In 1992 kocht KvG van de gemeente Leeuwarden een bouwterrein voor het stichten van een dierenkliniek. In 2001 heeft een ambtenaar van de gemeente Leeuwarden medegedeeld dat zich onder of in de buurt van de dierenkliniek een niet ontplofte bom uit WO II bevindt. KvG stelt dat de gemeente had moeten weten dat er een mogelijke bom in de grond zat.

kenmerken
Metadata Omschrijving
Uitspraak ECLI:NL:RBLIM:2023:5856
Bevoegd gezag Gemeente Venlo (RUD Limburg Noord)
Instantie Rechtbank Limburg
Wetsartikelen Civiel recht
Eiser

Particulieren

Gedaagde College van B&W Waddinxveen
Vergunninghoudster HSE Ontwikkeling B.V.
Trefwoorden Detectie explosieven, verwijdering explosieven, munitie, koopovereenkomst

Zaak

In 1992 kocht KvG van de gemeente Leeuwarden een bouwterrein voor het stichten van een dierenkliniek. In 2001 heeft een ambtenaar van de gemeente Leeuwarden medegedeeld dat zich onder of in de buurt van de dierenkliniek een niet ontplofte bom uit WO II bevindt. KvG stelt dat de gemeente had moeten weten dat er een mogelijke bom in de grond zat.
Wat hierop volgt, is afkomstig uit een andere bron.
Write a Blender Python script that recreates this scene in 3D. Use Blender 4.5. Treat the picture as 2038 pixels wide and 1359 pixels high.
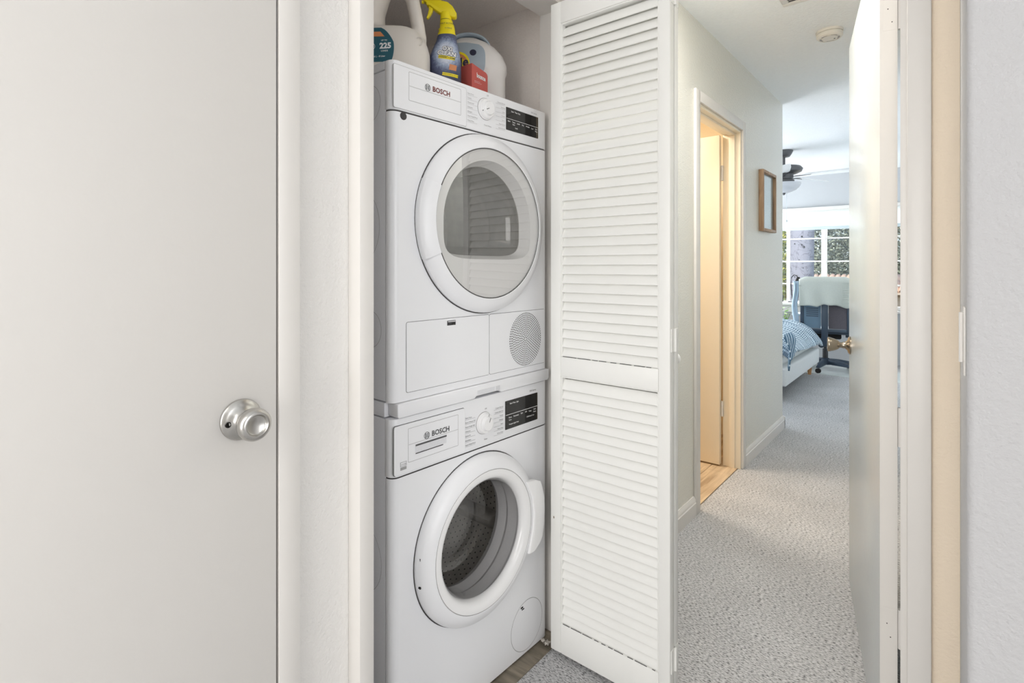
import bpy, bmesh, math, random
from mathutils import Vector, Matrix, noise as mnoise
random.seed(7)
PI = math.pi
SC = bpy.context.scene
COL = SC.collection
for o in list(bpy.data.objects):
    bpy.data.objects.remove(o)

# ------------------------------------------------------------------ camera
TH = math.atan(866 / 1060.0)           # camera is turned 39 degrees left of the hallway direction (+Y)
cam_d = bpy.data.cameras.new('camera')
cam_d.sensor_width = 36.0
cam_d.lens = 36.0 * 1060.0 / 2038.0
cam_d.shift_y = -(679.5 - 531.0) / 2038.0
cam_d.clip_start = 0.02
cam = bpy.data.objects.new('camera', cam_d)
COL.objects.link(cam)
cam.location = (0, 0, 1.2)
cam.rotation_euler = (PI / 2, 0, TH)
SC.camera = cam

# ------------------------------------------------------------------ world, sun, lamps, exposure
SC.view_settings.view_transform = 'Standard'
SC.view_settings.look = 'None'
SC.view_settings.exposure = 0.0
SC.view_settings.gamma = 1.0
SC.view_settings.use_curve_mapping = False
W = bpy.data.worlds.new('sky')
SC.world = W
W.use_nodes = True
nt = W.node_tree
bg = nt.nodes['Background']
sky = nt.nodes.new('ShaderNodeTexSky')
sky.sky_type = 'NISHITA'
sky.sun_disc = False
sky.sun_elevation = math.radians(48)
sky.sun_rotation = math.radians(200)
nt.links.new(sky.outputs[0], bg.inputs[0])
bg.inputs[1].default_value = 0.34
def lamp(name, kind, loc, rot, power, col=(1, 1, 1), size=1.0, size_y=None):
    d = bpy.data.lights.new(name, kind)
    d.energy = power
    d.color = col
    if kind == 'AREA':
        d.shape = 'RECTANGLE'
        d.size = size
        d.size_y = size_y or size
    o = bpy.data.objects.new(name, d)
    o.location = loc
    o.rotation_euler = rot
    COL.objects.link(o)
    return o
sun = lamp('sun', 'SUN', (0, 0, 8), (math.radians(42), 0, math.radians(-18)), 3.8, (1, .95, .86))
sun.data.angle = 0.01
lamp('room_overhead_fill', 'AREA', (0.2, -1.3, 2.37), (0, 0, 0), 11, (1, .92, .82), 1.1, 1.1)  # unseen overhead light added for the room, no fixture built
lamp('room_back_fill', 'AREA', (-0.2, -2.5, 1.3), (PI / 2, 0, 0), 52, (1, .985, .965), 1.45, 2.1)  # added fill from behind the camera, that wall has no window
lamp('room_side_fill', 'AREA', (2.9, 0.0, 1.3), (PI / 2, 0, PI / 2), 34, (.98, .985, 1), 1.7, 1.9)  # added fill from the right to lift the left door and machines
lamp('hallway_fill', 'AREA', (-0.76, 1.80, 2.38), (0, 0, 0), 20, (1, .97, .93), .35, .35)  # unseen light added to brighten the hallway
lamp('bedroom_side_fill', 'AREA', (-4.1, 6.3, 1.35), (PI / 2 + .35, 0, -PI / 2), 182, (.98, .985, 1), 2.2, 1.5)  # added fill inside the bedroom, tilted up to brighten the ceiling
lamp('bedroom_window_daylight', 'AREA', (-1.25, 8.9, 2.6), (-math.radians(62), 0, 0), 310, (.96, .98, 1), 2.2, 1.4)
lamp('bathroom_lamp', 'AREA', (-1.8, 2.8, 2.36), (0, 0, 0), 29, (1, .90, .77), .5, .5)
SC.cycles.max_bounces = 10
SC.cycles.diffuse_bounces = 6
SC.cycles.transparent_max_bounces = 16
SC.cycles.caustics_reflective = False
SC.cycles.caustics_refractive = False
SC.cycles.sample_clamp_indirect = 4.0

# ------------------------------------------------------------------ materials
def S(r, g, b):
    def f(x):
        x /= 255.0
        return x / 12.92 if x <= .04045 else ((x + .055) / 1.055) ** 2.4
    return (f(r), f(g), f(b))
def _base(name):
    m = bpy.data.materials.new(name)
    m.use_nodes = True
    n = m.node_tree.nodes
    return m, n, m.node_tree.links, n['Principled BSDF']
def mat(name, col, rough=.5, metal=0.0, var=.03, vscale=6.0, bump=0.0, bscale=100.0, detail=3.0, coat=0.0, spec=.5, stretch=None, sss=0.0, emit=None):
    m, n, l, p = _base(name)
    tc = n.new('ShaderNodeTexCoord')
    src = tc.outputs['Object']
    if stretch:
        mp = n.new('ShaderNodeMapping'); mp.inputs['Scale'].default_value = stretch
        l.new(src, mp.inputs[0]); src = mp.outputs[0]
    nz = n.new('ShaderNodeTexNoise'); nz.inputs['Scale'].default_value = vscale; nz.inputs['Detail'].default_value = 3
    l.new(src, nz.inputs['Vector'])
    mx = n.new('ShaderNodeMix'); mx.data_type = 'RGBA'
    mx.inputs[6].default_value = (*[max(0, c * (1 - var)) for c in col], 1)
    mx.inputs[7].default_value = (*[min(1, c * (1 + var)) for c in col], 1)
    l.new(nz.outputs[0], mx.inputs[0]); l.new(mx.outputs[2], p.inputs['Base Color'])
    p.inputs['Roughness'].default_value = rough
    p.inputs['Metallic'].default_value = metal
    p.inputs['Specular IOR Level'].default_value = spec
    if coat:
        p.inputs['Coat Weight'].default_value = coat
        p.inputs['Coat Roughness'].default_value = .05
    if sss:
        p.inputs['Subsurface Weight'].default_value = sss
        p.inputs['Subsurface Radius'].default_value = (.03, .03, .03)
        p.inputs['Subsurface Scale'].default_value = .5
    if emit:
        p.inputs['Emission Color'].default_value = (*emit[0], 1); p.inputs['Emission Strength'].default_value = emit[1]
    if bump:
        b2 = n.new('ShaderNodeTexNoise'); b2.inputs['Scale'].default_value = bscale; b2.inputs['Detail'].default_value = detail
        l.new(src, b2.inputs['Vector'])
        bp = n.new('ShaderNodeBump'); bp.inputs['Strength'].default_value = bump; bp.inputs['Distance'].default_value = .004
        l.new(b2.outputs[0], bp.inputs['Height']); l.new(bp.outputs[0], p.inputs['Normal'])
    return m
def thin_glass(name, tint=(1, 1, 1), ior=1.45, rough=.01, f0=None):
    m, n, l, p = _base(name)
    n.remove(p)
    out = [x for x in n if x.type == 'OUTPUT_MATERIAL'][0]
    tr = n.new('ShaderNodeBsdfTransparent'); tr.inputs[0].default_value = (*tint, 1)
    gl = n.new('ShaderNodeBsdfGlossy'); gl.inputs['Roughness'].default_value = rough
    lw = n.new('ShaderNodeLayerWeight'); lw.inputs[0].default_value = .5
    pw_ = n.new('ShaderNodeMath'); pw_.operation = 'POWER'; pw_.inputs[1].default_value = 5; l.new(lw.outputs['Facing'], pw_.inputs[0])
    f0 = f0 or ((ior - 1) / (ior + 1)) ** 2 * 2
    fr = n.new('ShaderNodeMath'); fr.operation = 'MULTIPLY_ADD'; fr.inputs[1].default_value = 1 - f0; fr.inputs[2].default_value = f0; l.new(pw_.outputs[0], fr.inputs[0])
    mx = n.new('ShaderNodeMixShader')
    l.new(fr.outputs[0], mx.inputs[0]); l.new(tr.outputs[0], mx.inputs[1]); l.new(gl.outputs[0], mx.inputs[2]); l.new(mx.outputs[0], out.inputs[0])
    return m
def carpet(name, base, fleck):
    """loop pile: rows of loops running across, dark gaps between them"""
    m, n, l, p = _base(name)
    tc = n.new('ShaderNodeTexCoord')
    mp = n.new('ShaderNodeMapping'); mp.inputs['Scale'].default_value = (.42, 1.25, 1)
    l.new(tc.outputs['Object'], mp.inputs[0])
    f = n.new('ShaderNodeTexNoise'); f.inputs['Scale'].default_value = 225; f.inputs['Detail'].default_value = 2.5; f.inputs['Roughness'].default_value = .6
    l.new(mp.outputs[0], f.inputs['Vector'])
    nz = n.new('ShaderNodeTexNoise'); nz.inputs['Scale'].default_value = 3; nz.inputs['Detail'].default_value = 4
    l.new(tc.outputs['Object'], nz.inputs['Vector'])
    r = n.new('ShaderNodeValToRGB')
    e = r.color_ramp.elements
    e[0].position = .33; e[0].color = (*fleck, 1)
    e[1].position = .60; e[1].color = (*base, 1)
    k = e.new(.44); k.color = (*[.55 * b + .45 * f_ for b, f_ in zip(base, fleck)], 1)
    l.new(f.outputs[0], r.inputs[0])
    r2 = n.new('ShaderNodeValToRGB')
    r2.color_ramp.elements[0].color = (.88, .88, .88, 1); r2.color_ramp.elements[1].color = (1, 1, 1, 1)
    r2.color_ramp.elements[0].position = .35; r2.color_ramp.elements[1].position = .65
    l.new(nz.outputs[0], r2.inputs[0])
    mx = n.new('ShaderNodeMix'); mx.data_type = 'RGBA'; mx.blend_type = 'MULTIPLY'; mx.inputs[0].default_value = 1
    l.new(r.outputs[0], mx.inputs[6]); l.new(r2.outputs[0], mx.inputs[7])
    l.new(mx.outputs[2], p.inputs['Base Color'])
    p.inputs['Roughness'].default_value = .95; p.inputs['Specular IOR Level'].default_value = .1
    bp = n.new('ShaderNodeBump'); bp.inputs['Strength'].default_value = .5; bp.inputs['Distance'].default_value = .004
    l.new(f.outputs[0], bp.inputs['Height']); l.new(bp.outputs[0], p.inputs['Normal'])
    return m
def stripes(name, a, b, scale=(0, 90, 0), duty=.5, rot=(0, 0, 0), b2=None, scale2=None):
    """woven stripes; with scale2 a gingham"""
    m, n, l, p = _base(name)
    tc = n.new('ShaderNodeTexCoord')
    def band(sc):
        mp = n.new('ShaderNodeMapping'); mp.inputs['Rotation'].default_value = rot
        l.new(tc.outputs['UV'], mp.inputs[0])
        d = n.new('ShaderNodeVectorMath'); d.operation = 'DOT_PRODUCT'; d.inputs[1].default_value = sc
        l.new(mp.outputs[0], d.inputs[0])
        fr = n.new('ShaderNodeMath'); fr.operation = 'FRACT'; l.new(d.outputs['Value'], fr.inputs[0])
        lt = n.new('ShaderNodeMath'); lt.operation = 'LESS_THAN'; lt.inputs[1].default_value = duty; l.new(fr.outputs[0], lt.inputs[0])
        return lt.outputs[0]
    f = band(scale)
    if scale2:
        g = band(scale2)
        mu = n.new('ShaderNodeMath'); mu.operation = 'ADD'; l.new(f, mu.inputs[0]); l.new(g, mu.inputs[1])
        hv = n.new('ShaderNodeMath'); hv.operation = 'MULTIPLY'; hv.inputs[1].default_value = .5; l.new(mu.outputs[0], hv.inputs[0])
        f = hv.outputs[0]
    mx = n.new('ShaderNodeMix'); mx.data_type = 'RGBA'
    mx.inputs[6].default_value = (*a, 1); mx.inputs[7].default_value = (*b, 1)
    l.new(f, mx.inputs[0]); l.new(mx.outputs[2], p.inputs['Base Color'])
    p.inputs['Roughness'].default_value = .9; p.inputs['Specular IOR Level'].default_value = .1
    return m
def wood(name, a, b, scale=(1, 14, 14), rough=.5):
    m, n, l, p = _base(name)
    tc = n.new('ShaderNodeTexCoord')
    mp = n.new('ShaderNodeMapping'); mp.inputs['Scale'].default_value = scale
    l.new(tc.outputs['Object'], mp.inputs[0])
    nz = n.new('ShaderNodeTexNoise'); nz.inputs['Scale'].default_value = 3; nz.inputs['Detail'].default_value = 6; nz.inputs['Distortion'].default_value = .6
    l.new(mp.outputs[0], nz.inputs['Vector'])
    r = n.new('ShaderNodeValToRGB'); r.color_ramp.elements[0].position = .32; r.color_ramp.elements[1].position = .66
    r.color_ramp.elements[0].color = (*a, 1); r.color_ramp.elements[1].color = (*b, 1)
    l.new(nz.outputs[0], r.inputs[0]); l.new(r.outputs[0], p.inputs['Base Color'])
    p.inputs['Roughness'].default_value = rough
    return m
def foliage_mat(name, a, b):
    m, n, l, p = _base(name)
    g = n.new('ShaderNodeNewGeometry')
    r = n.new('ShaderNodeValToRGB')
    r.color_ramp.elements[0].color = (*a, 1); r.color_ramp.elements[1].color = (*b, 1)
    l.new(g.outputs['Random Per Island'], r.inputs[0]); l.new(r.outputs[0], p.inputs['Base Color'])
    p.inputs['Roughness'].default_value = .5
    return m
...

De gemeente heeft op haar kosten door het gespecialiseerde onderzoeksbureau REASeuro een onderzoek doen uitvoeren naar de veronderstelde aanwezigheid van een onontplofte bom. Er is daarbij geen bom aangetroffen.

De KvG voert aan dat uit het onderzoeksrapport van REASeuro blijkt dat op 22 maart 1944 twee Engelse bommen door een Engelse jachtbommenwerper zijn afgeworpen op het terrein waar zich nu de dierenkliniek bevindt. Uit een luchtfoto van de Engelse luchtmacht is gebleken dat één van de bommen is ontploft en een duidelijke bomkrater heeft veroorzaakt. De tweede bom is als een blindganger in de grond geslagen. De bom moet zich nog bevinden binnen een cirkel van 21.7 meter rond deze inslagopening aldus REASeuro. Volgens KvG moet de gemeente weet hebben gehad van de aanwezigheid van de blindganger.

De gemeente betwist dat er zich onder of zeer nabij de dierenkliniek een onontplofte bom uit WO II zou bevinden, op basis van het onderzoek van REASeuro.

Daarbij wijst de gemeente er nog op dat het perceel destijds is gekocht in de toestand waarin het zich bevond, zodat het risico en het onderhoud vanaf de levering voor risico van de kopers was.

Verder betwist de gemeente dat zij voor de verkoop van het meergenoemde bouwterrein wist of behoorde te weten dat er zich een onontplofte bom uit de tweede wereldoorlog in het perceel bevond.

Conclusie

Nu de aanwijzingen die de gemeente respectievelijk REASeuro had voor de mogelijke aanwezigheid van een bom in het perceel van KvG tot niets hebben geleid en REASeuro zelfs een verklaring heeft afgegeven dat het perceel van KvG vrij van explosieven is, leidt dat tot de slotsom dat de door KvG gestelde aanwezigheid van een vliegtuigbom in hun perceel niet (langer) aannemelijk is, zodat er geen aanleiding is hem verder met het bewijs van zijn stellingname te belasten.

Zo lang de aanwezigheid van een bom niet is of kan worden aangetoond, moet er naar het oordeel van de rechtbank in het kader van de beoordeling van de vorderingen van KvG van uit worden gegaan dat die bom niet aanwezig is. KvG wordt in het ongelijk gesteld.